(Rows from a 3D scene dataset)
══════════════════════════════
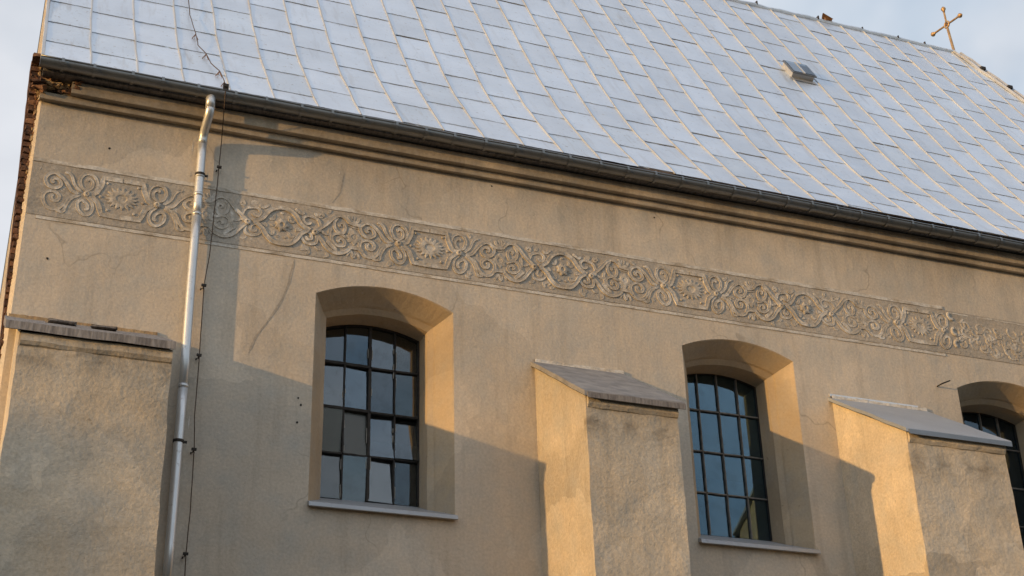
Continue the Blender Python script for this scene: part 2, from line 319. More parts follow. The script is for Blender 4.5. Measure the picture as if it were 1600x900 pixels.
FRZ = [
  ('octagon_frame', [(0.006,0.199),(0.201,0.197),(0.221,0.097),(0.261,0.005),(0.321,-0.036)], 0.034, 0.022),
  ('octagon_frame', [(-0.016,-0.253),(0.193,-0.248),(0.24,-0.115),(0.321,-0.036)], 0.034, 0.022),
  ('scroll', [(0.348,-0.01),(0.277,0.018),(0.259,0.103),(0.288,0.181),(0.346,0.215),(0.409,0.196),(0.439,0.122),(0.412,0.039),(0.356,0.02),(0.311,0.062),(0.313,0.126),(0.355,0.153),(0.371,0.121)], 0.026, 0.02),
  ('scroll', [(0.363,-0.057),(0.303,-0.114),(0.282,-0.195),(0.312,-0.268),(0.369,-0.283),(0.429,-0.226),(0.442,-0.151),(0.406,-0.113),(0.349,-0.146),(0.334,-0.202),(0.366,-0.221)], 0.026, 0.02),
  ('plume', [(0.412,-0.015),(0.448,0.055),(0.452,0.134)], 0.018, 0.014),
  ('plume', [(0.416,-0.017),(0.488,0.056),(0.528,0.151),(0.567,0.19),(0.601,0.188)], 0.024, 0.018),
  ('volute', [(0.431,-0.038),(0.51,-0.02),(0.586,0.082),(0.675,0.158),(0.749,0.147),(0.79,0.079),(0.755,0.003),(0.684,-0.018),(0.628,0.028),(0.651,0.088),(0.704,0.097),(0.721,0.063),(0.69,0.043)], 0.03, 0.022),
  ('plume', [(0.422,-0.054),(0.508,-0.109),(0.555,-0.203),(0.571,-0.274),(0.618,-0.284),(0.662,-0.254)], 0.026, 0.018),
  ('volute', [(0.431,-0.047),(0.543,-0.112),(0.585,-0.198),(0.636,-0.258),(0.714,-0.264),(0.772,-0.213),(0.792,-0.126),(0.754,-0.067),(0.679,-0.057),(0.63,-0.107),(0.647,-0.16),(0.699,-0.16),(0.713,-0.111),(0.683,-0.107)], 0.03, 0.022),
  ('bar', [(0.767,0.122),(0.837,0.115),(0.922,0.135)], 0.034, 0.022),
  ('bar', [(0.792,0.084),(0.854,0.081),(0.925,0.098)], 0.014, 0.014),
  ('bar', [(0.759,-0.215),(0.812,-0.183),(0.918,-0.18)], 0.034, 0.022),
  ('volute', [(0.899,0.126),(0.954,0.188),(1.022,0.204),(1.088,0.163),(1.157,0.076),(1.248,-0.013),(1.287,-0.053)], 0.034, 0.024),
  ('volute', [(1.03,0.187),(1.077,0.109),(1.056,0.012),(0.984,-0.015),(0.955,0.051),(0.979,0.112),(1.023,0.1),(1.009,0.06)], 0.026, 0.02),
  ('volute', [(0.939,-0.064),(1.029,-0.026),(1.094,-0.062),(1.092,-0.132),(1.028,-0.18),(0.967,-0.167),(0.959,-0.117),(1.0,-0.082),(1.031,-0.11),(1.012,-0.136)], 0.026, 0.02),
  ('volute', [(0.892,-0.184),(0.96,-0.252),(1.052,-0.278),(1.142,-0.236),(1.212,-0.145),(1.286,-0.058)], 0.036, 0.026),
  ('leaf', [(1.111,0.04),(1.126,-0.033),(1.11,-0.12),(1.121,-0.202)], 0.03, 0.016),
  ('leaf', [(1.149,0.122),(1.156,0.057),(1.2,0.036)], 0.02, 0.014),
  ('leaf', [(1.04,-0.253),(1.122,-0.165),(1.158,-0.14)], 0.04, 0.02),
  ('leaf', [(1.134,-0.06),(1.188,-0.051),(1.216,-0.028),(1.26,-0.048)], 0.022, 0.016),
  ('leaf', [(0.804,0.214),(0.821,0.16),(0.874,0.155),(0.91,0.185),(0.925,0.235)], 0.024, 0.016),
  ('leaf', [(0.849,0.226),(0.861,0.167)], 0.018, 0.014),
  ('leaf', [(0.884,0.232),(0.887,0.171)], 0.018, 0.014),
  ('leaf', [(0.792,-0.302),(0.829,-0.231),(0.862,-0.3),(0.891,-0.221),(0.933,-0.288)], 0.022, 0.016),
  ('fleur', [(1.191,0.157),(1.224,0.201),(1.253,0.154)], 0.024, 0.016),
  ('fleur', [(1.204,0.15),(1.253,0.144)], 0.028, 0.016),
  ('eye_frame', [(1.341,-0.04),(1.433,0.013),(1.51,0.126),(1.594,0.177),(1.668,0.186)], 0.036, 0.026),
  ('eye_frame', [(1.363,-0.045),(1.437,-0.104),(1.488,-0.189),(1.557,-0.253),(1.652,-0.266)], 0.036, 0.026),
  ('curl', [(1.268,-0.066),(1.226,0.002),(1.251,0.096),(1.311,0.13),(1.384,0.133),(1.418,0.087),(1.389,0.034),(1.348,0.042),(1.336,0.068)], 0.026, 0.02),
  ('curl', [(1.276,-0.093),(1.261,-0.142),(1.277,-0.196),(1.339,-0.215),(1.407,-0.184),(1.432,-0.123),(1.389,-0.072),(1.335,-0.083),(1.319,-0.142),(1.363,-0.158),(1.383,-0.122)], 0.024, 0.02),
  ('flame', [(1.403,0.179),(1.439,0.152),(1.476,0.177),(1.504,0.206)], 0.024, 0.016),
  ('flame', [(1.438,0.142),(1.435,0.175)], 0.02, 0.014),
  ('leaf', [(1.217,-0.261),(1.252,-0.265),(1.285,-0.232)], 0.018, 0.012),
  ('eye_leaf', [(1.422,-0.04),(1.484,-0.068),(1.459,-0.025)], 0.026, 0.014),
  ('eye_leaf', [(1.507,0.04),(1.551,0.028),(1.573,0.099)], 0.026, 0.016),
  ('eye_leaf', [(1.499,-0.141),(1.552,-0.16),(1.564,-0.111)], 0.024, 0.014),
  ('eye_leaf', [(1.588,-0.183),(1.624,-0.167)], 0.03, 0.014),
  ('eye_leaf', [(1.629,0.127),(1.655,0.112)], 0.026, 0.014),
  ('eye_leaf', [(1.53,-0.051),(1.566,-0.045)], 0.03, 0.016),
]
FRC = {'octagon': [-0.005, -0.022], 'flower': [0.855, -0.041], 'knot': [0.356, -0.03], 'cross': [1.286, -0.058], 'eye': [1.649, -0.031], 'dots': [[0.157, 0.14], [0.135, -0.184], [0.214, -0.031]], 'disc': [[1.356, -0.127]]}

# ------------------------------------------------------------ the setting
gnd = MB().grid(8, 8, lambda u, v: (-1500+3000*u, -1500+3000*v, 0)).build('ground', 'ground')
tag(gnd, kind='structure')

# ------------------------------------------------------------ the church
church = empty('church', (0.25, 0, 0))
tag(church, 'old church with ochre stucco wall, buttresses, arched windows and grey sheet metal roof', 'church')
XL, XR, YB = 0.265, 18.6, 8.7
ZT = 10.93
WINS = [dict(c=4.138, a=.790, R=1.76, cz=7.30), dict(c=8.562, a=.760, R=1.74, cz=7.31), dict(c=12.50, a=.768, R=1.72, cz=7.30)]
ZSB = 6.46
def outline(w, s, zb=ZSB, n=18):
    a, Rr = w['a']-s, w['R']-s
    th = math.asin(a/Rr); pts = [(w['c']-a, zb)]
    for i in range(n+1):
        q = -th + 2*th*i/n; pts.append((w['c']+Rr*math.sin(q), w['cz']+Rr*math.cos(q)))
    pts.append((w['c']+a, zb)); return pts
# front wall with its three openings
wb = MB(); x = XL
def rect(x0, x1, z0, z1): wb.put([(x0, 0, z0), (x1, 0, z0), (x1, 0, z1), (x0, 0, z1)], [(0, 1, 2, 3)])
for w in WINS:
    l, r = w['c']-w['a'], w['c']+w['a']
    rect(x, l, 0, ZT); rect(l, r, 0, ZSB); x = r
    o = outline(w, 0)[1:-1]
    for p, q in zip(o[:-1], o[1:]): wb.put([(p[0], 0, p[1]), (q[0], 0, q[1]), (q[0], 0, ZT), (p[0], 0, ZT)], [(0, 1, 2, 3)])
rect(x, XR, 0, ZT)
# chamfered left corner and the gable wall behind it
wb.put([(XL, 0, 0), (XL, 0, ZT), (.225, .09, ZT), (.225, .09, 0)], [(0, 1, 2, 3)])
wall = wb.build('wall', 'stucco', church)
gv = [(.225, .09, 0), (.225, YB, 0), (.225, YB, 11.0), (.225, 4.45, 18.22), (.225, .5, 11.95), (.225, .09, 11.42)]
add('gable_wall', gv, [tuple(range(6))], 'stucco', church)
MB().put([(XR, 0, 0), (XR+1.2, 2.2, 0), (XR+1.2, YB-2.2, 0), (XR, YB, 0), (XR, 0, 11), (XR+1.2, 2.2, 11), (XR+1.2, YB-2.2, 11), (XR, YB, 11), (.225, YB, 0), (.225, YB, 11)],
         [(0, 1, 5, 4), (1, 2, 6, 5), (2, 3, 7, 6), (3, 8, 9, 7)]).build('rear_wall', 'stucco', church)
# inside of the nave, seen dimly through the panes
MB().put([(.5, .72, .01), (18.2, .72, .01), (18.2, 8.4, .01), (.5, 8.4, .01), (.5, .72, 10.6), (18.2, .72, 10.6), (18.2, 8.4, 10.6), (.5, 8.4, 10.6)],
         [(0, 1, 2, 3), (4, 5, 6, 7), (1, 2, 6, 5), (2, 3, 7, 6), (3, 0, 4, 7)]).build('nave_interior', 'inner', church)

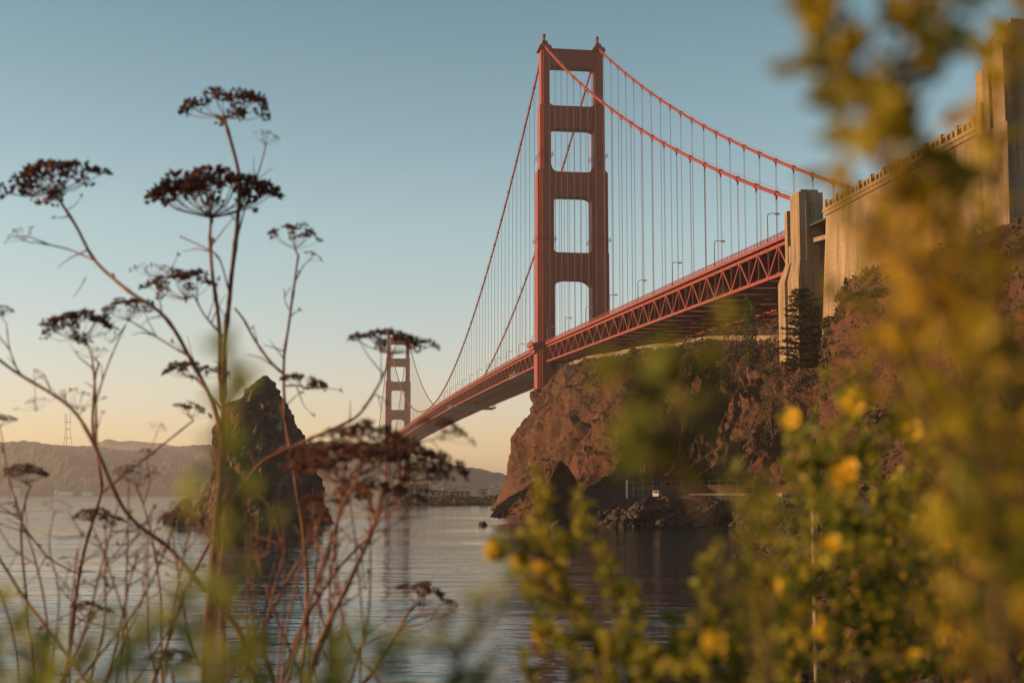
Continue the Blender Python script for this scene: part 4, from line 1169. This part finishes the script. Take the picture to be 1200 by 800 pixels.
══════════════════════════════
_Given problem:_ Above are entries; state the number of lines among them that contain "script", and nothing else.

_Reply:_ 2